> Exercise data
════════

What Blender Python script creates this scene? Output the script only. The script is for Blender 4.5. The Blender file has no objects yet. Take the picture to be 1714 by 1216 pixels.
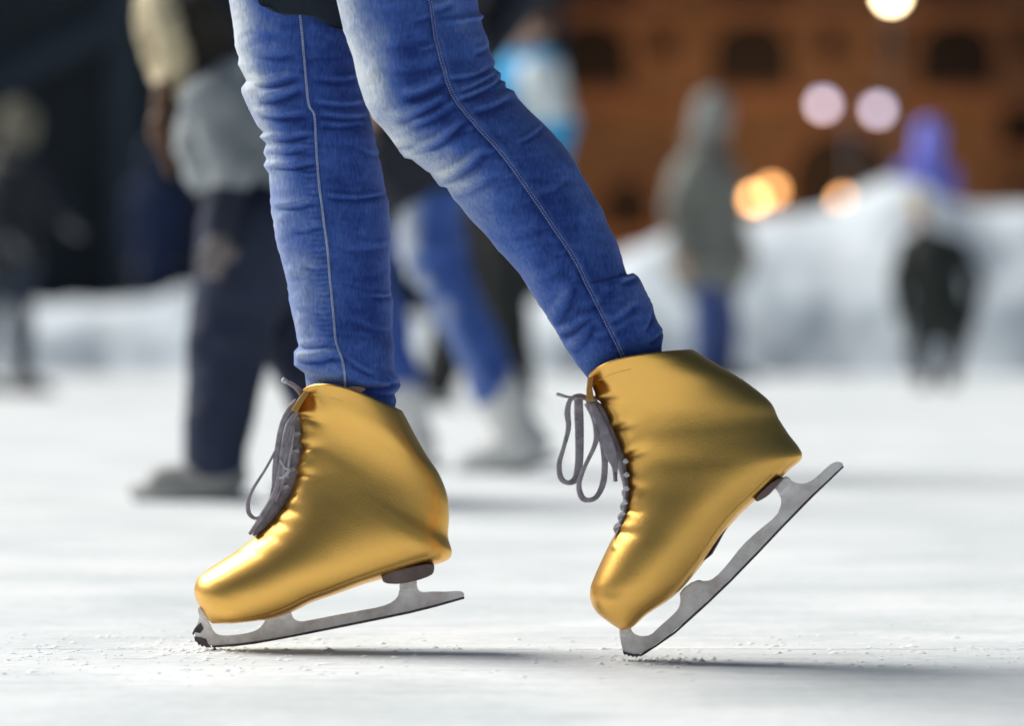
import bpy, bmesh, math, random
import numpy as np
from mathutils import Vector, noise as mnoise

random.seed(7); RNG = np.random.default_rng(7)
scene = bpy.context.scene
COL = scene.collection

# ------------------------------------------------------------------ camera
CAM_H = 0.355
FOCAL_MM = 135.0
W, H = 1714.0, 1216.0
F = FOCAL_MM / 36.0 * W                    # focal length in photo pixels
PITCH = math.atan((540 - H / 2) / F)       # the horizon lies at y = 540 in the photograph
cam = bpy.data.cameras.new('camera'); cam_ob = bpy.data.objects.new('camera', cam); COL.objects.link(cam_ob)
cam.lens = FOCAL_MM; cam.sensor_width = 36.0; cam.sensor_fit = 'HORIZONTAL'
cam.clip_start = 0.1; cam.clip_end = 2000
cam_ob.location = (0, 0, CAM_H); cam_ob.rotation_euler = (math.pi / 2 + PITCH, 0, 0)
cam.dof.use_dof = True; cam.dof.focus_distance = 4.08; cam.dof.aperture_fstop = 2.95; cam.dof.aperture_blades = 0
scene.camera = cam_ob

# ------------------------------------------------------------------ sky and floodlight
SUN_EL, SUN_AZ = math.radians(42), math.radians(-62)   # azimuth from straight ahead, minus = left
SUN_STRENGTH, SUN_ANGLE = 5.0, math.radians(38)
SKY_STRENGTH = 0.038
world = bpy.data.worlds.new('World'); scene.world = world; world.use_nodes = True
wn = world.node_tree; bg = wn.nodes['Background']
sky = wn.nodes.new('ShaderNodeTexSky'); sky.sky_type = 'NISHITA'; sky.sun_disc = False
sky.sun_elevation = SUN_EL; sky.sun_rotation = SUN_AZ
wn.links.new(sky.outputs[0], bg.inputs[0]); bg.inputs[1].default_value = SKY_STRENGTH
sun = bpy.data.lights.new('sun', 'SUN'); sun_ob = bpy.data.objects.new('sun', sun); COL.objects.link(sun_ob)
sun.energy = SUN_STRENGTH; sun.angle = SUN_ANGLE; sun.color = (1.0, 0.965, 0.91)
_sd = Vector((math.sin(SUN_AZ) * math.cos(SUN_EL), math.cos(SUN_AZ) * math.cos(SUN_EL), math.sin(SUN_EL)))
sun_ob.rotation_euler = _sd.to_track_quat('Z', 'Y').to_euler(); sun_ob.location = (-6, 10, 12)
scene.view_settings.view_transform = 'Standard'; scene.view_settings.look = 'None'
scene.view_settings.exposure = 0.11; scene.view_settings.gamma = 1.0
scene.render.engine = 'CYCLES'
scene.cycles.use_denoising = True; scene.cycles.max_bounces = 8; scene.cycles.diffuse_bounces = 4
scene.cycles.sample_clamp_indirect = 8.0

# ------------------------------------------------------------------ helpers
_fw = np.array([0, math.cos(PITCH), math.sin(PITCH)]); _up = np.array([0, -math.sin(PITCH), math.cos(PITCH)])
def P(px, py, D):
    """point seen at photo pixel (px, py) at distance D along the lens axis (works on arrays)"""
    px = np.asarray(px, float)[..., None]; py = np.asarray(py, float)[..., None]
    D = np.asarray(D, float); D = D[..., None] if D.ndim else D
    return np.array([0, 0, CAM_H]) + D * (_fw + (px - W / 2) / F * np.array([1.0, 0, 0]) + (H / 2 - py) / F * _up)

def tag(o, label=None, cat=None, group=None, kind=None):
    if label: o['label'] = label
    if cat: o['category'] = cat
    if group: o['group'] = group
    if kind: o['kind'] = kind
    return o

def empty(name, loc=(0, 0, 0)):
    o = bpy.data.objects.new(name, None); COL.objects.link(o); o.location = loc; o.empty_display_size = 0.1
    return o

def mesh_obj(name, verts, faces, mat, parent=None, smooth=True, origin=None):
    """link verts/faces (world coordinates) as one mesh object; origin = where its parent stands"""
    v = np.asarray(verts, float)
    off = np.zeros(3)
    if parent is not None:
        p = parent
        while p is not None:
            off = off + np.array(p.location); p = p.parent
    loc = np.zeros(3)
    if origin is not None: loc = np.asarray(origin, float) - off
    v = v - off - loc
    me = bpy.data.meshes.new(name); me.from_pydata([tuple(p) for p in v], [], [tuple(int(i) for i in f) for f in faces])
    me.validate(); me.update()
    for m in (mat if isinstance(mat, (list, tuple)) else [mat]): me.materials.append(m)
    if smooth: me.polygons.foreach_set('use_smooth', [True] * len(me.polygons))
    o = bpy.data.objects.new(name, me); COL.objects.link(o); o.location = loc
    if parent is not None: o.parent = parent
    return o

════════

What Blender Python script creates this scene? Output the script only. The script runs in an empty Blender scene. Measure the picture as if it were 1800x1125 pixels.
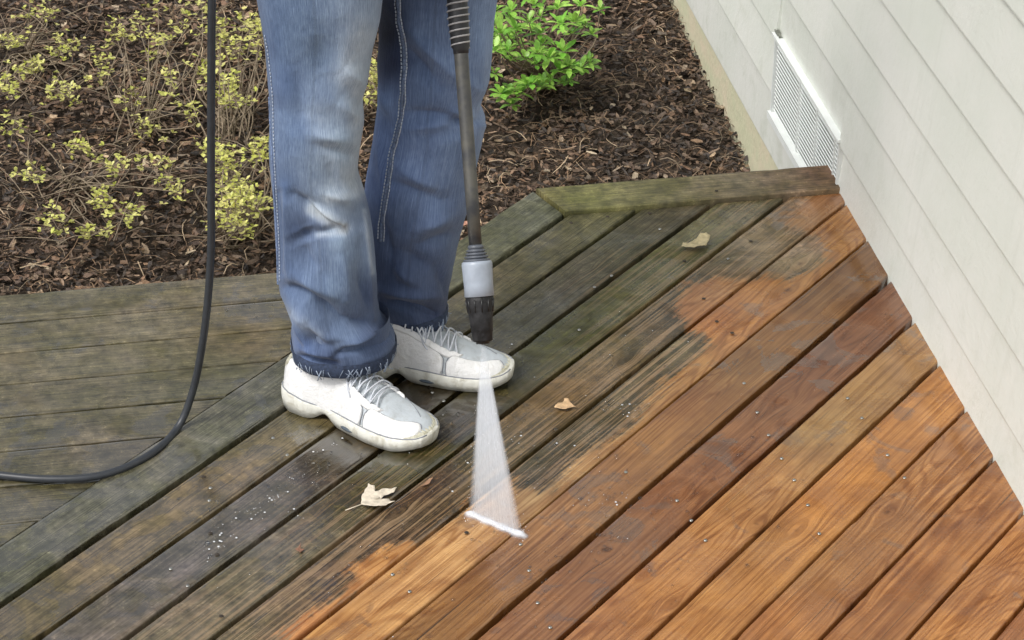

════════

> Your task
Return each full line of the entries that contains the word "only".

> Reply
What Blender Python script creates this scene? Output the script only. The script is for Blender 4.5. The Blender file has no objects yet. Take the picture to be 1714 by 1216 pixels.
What Blender Python script creates this scene? Output the script only. The script runs in an empty Blender scene. Measure the picture as if it were 1800x1125 pixels.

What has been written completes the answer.